In diesem Sinne also ein Vorschlag.
Eine sehr viel transparentere (und darum erfolgsträchtigere) Vorgehensweise könnte sein, die Methode umzukehren und wirklich die Nutzer über einen Eintrag in die Datenbank entscheiden zu lassen.
So könnte Cision beispielsweise Journalisten und Influencer direkt kontaktieren oder über Marketing auf die Datenbank aufmerksam machen. Die Anmeldung wäre dann aber freiwillig und würde vom Nutzer selbst ausgehen.
In dem Fall hätte man wirklich nur Interessierte in der Datenbank und als Nutzer keine bösen Überraschungen und unpassende E-Mails in der Inbox.

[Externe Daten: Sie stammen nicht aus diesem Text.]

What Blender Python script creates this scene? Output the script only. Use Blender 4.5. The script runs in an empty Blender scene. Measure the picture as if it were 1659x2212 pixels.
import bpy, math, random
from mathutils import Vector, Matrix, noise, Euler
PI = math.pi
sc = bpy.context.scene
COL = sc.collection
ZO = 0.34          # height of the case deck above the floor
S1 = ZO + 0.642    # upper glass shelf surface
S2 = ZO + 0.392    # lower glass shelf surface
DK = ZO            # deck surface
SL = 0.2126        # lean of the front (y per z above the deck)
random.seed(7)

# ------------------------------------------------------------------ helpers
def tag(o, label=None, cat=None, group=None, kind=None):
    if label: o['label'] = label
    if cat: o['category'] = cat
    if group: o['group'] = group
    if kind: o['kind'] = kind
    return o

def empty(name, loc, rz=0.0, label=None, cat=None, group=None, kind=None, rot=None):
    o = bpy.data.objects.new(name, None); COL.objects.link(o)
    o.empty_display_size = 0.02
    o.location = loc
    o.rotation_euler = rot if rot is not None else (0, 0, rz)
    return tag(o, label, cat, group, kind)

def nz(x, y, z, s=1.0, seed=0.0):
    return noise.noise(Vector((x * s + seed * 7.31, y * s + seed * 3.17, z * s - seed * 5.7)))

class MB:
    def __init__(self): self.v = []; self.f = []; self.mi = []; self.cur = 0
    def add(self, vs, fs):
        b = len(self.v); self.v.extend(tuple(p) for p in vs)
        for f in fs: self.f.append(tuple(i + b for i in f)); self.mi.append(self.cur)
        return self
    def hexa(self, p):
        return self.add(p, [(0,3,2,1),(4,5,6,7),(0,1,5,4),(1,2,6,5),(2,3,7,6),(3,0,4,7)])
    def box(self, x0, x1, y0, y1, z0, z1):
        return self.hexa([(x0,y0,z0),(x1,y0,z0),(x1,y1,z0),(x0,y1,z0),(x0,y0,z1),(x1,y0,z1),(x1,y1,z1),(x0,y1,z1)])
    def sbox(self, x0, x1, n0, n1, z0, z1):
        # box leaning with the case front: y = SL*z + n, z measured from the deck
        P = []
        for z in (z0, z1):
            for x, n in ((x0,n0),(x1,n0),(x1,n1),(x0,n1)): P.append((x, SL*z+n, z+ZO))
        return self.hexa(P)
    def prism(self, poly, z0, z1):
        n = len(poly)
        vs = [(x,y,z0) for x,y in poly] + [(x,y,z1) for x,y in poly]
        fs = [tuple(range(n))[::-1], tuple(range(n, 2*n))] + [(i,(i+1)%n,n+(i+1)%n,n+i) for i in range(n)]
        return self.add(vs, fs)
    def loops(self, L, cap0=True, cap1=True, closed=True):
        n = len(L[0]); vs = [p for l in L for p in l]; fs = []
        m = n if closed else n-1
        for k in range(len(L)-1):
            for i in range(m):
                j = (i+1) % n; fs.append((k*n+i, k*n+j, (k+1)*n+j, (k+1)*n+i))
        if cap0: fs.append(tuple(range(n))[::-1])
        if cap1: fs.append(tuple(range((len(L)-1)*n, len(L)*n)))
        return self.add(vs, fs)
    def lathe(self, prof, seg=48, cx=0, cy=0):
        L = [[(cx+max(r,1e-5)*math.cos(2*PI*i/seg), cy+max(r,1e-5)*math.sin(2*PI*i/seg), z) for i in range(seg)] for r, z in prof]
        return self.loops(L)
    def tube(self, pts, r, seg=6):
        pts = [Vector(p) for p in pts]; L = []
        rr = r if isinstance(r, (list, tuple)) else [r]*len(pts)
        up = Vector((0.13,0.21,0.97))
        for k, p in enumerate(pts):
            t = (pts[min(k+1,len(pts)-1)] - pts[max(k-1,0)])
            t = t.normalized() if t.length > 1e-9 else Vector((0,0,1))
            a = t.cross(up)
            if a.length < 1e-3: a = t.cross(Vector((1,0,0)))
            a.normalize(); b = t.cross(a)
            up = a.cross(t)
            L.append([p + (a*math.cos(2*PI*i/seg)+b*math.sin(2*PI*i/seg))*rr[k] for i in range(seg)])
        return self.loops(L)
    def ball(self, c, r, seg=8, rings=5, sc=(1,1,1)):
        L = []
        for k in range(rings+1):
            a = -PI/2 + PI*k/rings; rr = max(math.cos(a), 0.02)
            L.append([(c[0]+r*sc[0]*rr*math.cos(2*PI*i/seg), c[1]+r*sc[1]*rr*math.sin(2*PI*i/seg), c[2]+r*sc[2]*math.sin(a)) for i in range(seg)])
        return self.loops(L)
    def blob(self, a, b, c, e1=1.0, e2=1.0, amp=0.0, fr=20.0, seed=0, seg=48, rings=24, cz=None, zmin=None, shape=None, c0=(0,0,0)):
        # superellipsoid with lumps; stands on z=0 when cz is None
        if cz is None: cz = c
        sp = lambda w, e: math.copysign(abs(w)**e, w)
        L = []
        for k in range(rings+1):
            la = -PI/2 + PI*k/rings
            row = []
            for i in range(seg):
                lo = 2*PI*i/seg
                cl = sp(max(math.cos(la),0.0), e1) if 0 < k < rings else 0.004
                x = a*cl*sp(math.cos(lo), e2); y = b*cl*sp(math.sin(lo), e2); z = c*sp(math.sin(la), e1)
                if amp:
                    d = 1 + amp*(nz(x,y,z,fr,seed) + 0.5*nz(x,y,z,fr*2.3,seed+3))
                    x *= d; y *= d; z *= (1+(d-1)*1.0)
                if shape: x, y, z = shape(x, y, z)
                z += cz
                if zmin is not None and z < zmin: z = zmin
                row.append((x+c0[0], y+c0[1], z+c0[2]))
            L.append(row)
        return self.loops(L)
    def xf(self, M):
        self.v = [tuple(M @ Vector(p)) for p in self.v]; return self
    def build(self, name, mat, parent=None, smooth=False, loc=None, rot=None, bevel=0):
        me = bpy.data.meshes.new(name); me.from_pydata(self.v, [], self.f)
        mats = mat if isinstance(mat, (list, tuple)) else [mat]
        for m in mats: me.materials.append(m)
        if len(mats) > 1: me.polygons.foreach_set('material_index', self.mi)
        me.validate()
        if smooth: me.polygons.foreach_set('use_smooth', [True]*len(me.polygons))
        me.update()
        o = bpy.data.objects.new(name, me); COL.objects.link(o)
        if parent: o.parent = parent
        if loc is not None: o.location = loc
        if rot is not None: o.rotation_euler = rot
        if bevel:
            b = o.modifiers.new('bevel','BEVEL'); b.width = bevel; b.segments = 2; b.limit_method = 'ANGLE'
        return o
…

PR-Agenturen erhalten wiederum die passenden Kontaktdaten.
Cision könnte damit Geld verdienen und ein seriöses Geschäft aufbauen, Journalisten spannende Informationen erhalten und PR-Agenturen ein nachhaltiges Kontakt-Netzwerk aufbauen – und keiner würde es als Werbung oder Spam empfinden.